**EXERCISE DETAILS:**
Return the listing below word for word.

**GIVEN INFORMATION:**
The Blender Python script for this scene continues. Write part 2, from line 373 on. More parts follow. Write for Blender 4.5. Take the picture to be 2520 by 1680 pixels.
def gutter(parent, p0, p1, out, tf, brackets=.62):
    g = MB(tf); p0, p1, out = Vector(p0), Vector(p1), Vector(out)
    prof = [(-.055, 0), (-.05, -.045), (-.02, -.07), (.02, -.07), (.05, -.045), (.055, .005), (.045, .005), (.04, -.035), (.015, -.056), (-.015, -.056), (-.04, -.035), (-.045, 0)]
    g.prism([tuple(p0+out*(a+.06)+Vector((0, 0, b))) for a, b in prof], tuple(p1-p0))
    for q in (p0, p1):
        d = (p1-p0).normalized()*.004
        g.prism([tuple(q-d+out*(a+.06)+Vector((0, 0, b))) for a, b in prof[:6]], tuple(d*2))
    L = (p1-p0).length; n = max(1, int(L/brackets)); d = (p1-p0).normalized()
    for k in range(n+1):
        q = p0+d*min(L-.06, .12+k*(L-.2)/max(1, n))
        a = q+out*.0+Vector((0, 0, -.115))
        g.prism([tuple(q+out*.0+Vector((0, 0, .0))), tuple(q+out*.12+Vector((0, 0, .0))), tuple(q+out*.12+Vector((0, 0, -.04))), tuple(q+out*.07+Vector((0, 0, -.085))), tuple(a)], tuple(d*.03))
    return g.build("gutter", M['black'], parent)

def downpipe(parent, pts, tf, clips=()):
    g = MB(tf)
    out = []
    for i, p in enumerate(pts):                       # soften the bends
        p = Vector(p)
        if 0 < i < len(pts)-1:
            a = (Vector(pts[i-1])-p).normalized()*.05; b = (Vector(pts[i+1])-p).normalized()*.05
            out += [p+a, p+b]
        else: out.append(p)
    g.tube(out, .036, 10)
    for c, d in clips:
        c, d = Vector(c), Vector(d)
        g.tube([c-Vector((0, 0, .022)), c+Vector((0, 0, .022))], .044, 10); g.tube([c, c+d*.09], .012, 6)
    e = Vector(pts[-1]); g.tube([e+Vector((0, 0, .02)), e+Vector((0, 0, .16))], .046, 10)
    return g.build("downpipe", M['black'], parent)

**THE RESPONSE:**
The Blender Python script for this scene continues. Write part 2, from line 373 on. More parts follow. Write for Blender 4.5. Take the picture to be 2520 by 1680 pixels.
def gutter(parent, p0, p1, out, tf, brackets=.62):
    g = MB(tf); p0, p1, out = Vector(p0), Vector(p1), Vector(out)
    prof = [(-.055, 0), (-.05, -.045), (-.02, -.07), (.02, -.07), (.05, -.045), (.055, .005), (.045, .005), (.04, -.035), (.015, -.056), (-.015, -.056), (-.04, -.035), (-.045, 0)]
    g.prism([tuple(p0+out*(a+.06)+Vector((0, 0, b))) for a, b in prof], tuple(p1-p0))
    for q in (p0, p1):
        d = (p1-p0).normalized()*.004
        g.prism([tuple(q-d+out*(a+.06)+Vector((0, 0, b))) for a, b in prof[:6]], tuple(d*2))
    L = (p1-p0).length; n = max(1, int(L/brackets)); d = (p1-p0).normalized()
    for k in range(n+1):
        q = p0+d*min(L-.06, .12+k*(L-.2)/max(1, n))
        a = q+out*.0+Vector((0, 0, -.115))
        g.prism([tuple(q+out*.0+Vector((0, 0, .0))), tuple(q+out*.12+Vector((0, 0, .0))), tuple(q+out*.12+Vector((0, 0, -.04))), tuple(q+out*.07+Vector((0, 0, -.085))), tuple(a)], tuple(d*.03))
    return g.build("gutter", M['black'], parent)

def downpipe(parent, pts, tf, clips=()):
    g = MB(tf)
    out = []
    for i, p in enumerate(pts):                       # soften the bends
        p = Vector(p)
        if 0 < i < len(pts)-1:
            a = (Vector(pts[i-1])-p).normalized()*.05; b = (Vector(pts[i+1])-p).normalized()*.05
            out += [p+a, p+b]
        else: out.append(p)
    g.tube(out, .036, 10)
    for c, d in clips:
        c, d = Vector(c), Vector(d)
        g.tube([c-Vector((0, 0, .022)), c+Vector((0, 0, .022))], .044, 10); g.tube([c, c+d*.09], .012, 6)
    e = Vector(pts[-1]); g.tube([e+Vector((0, 0, .02)), e+Vector((0, 0, .16))], .046, 10)
    return g.build("downpipe", M['black'], parent)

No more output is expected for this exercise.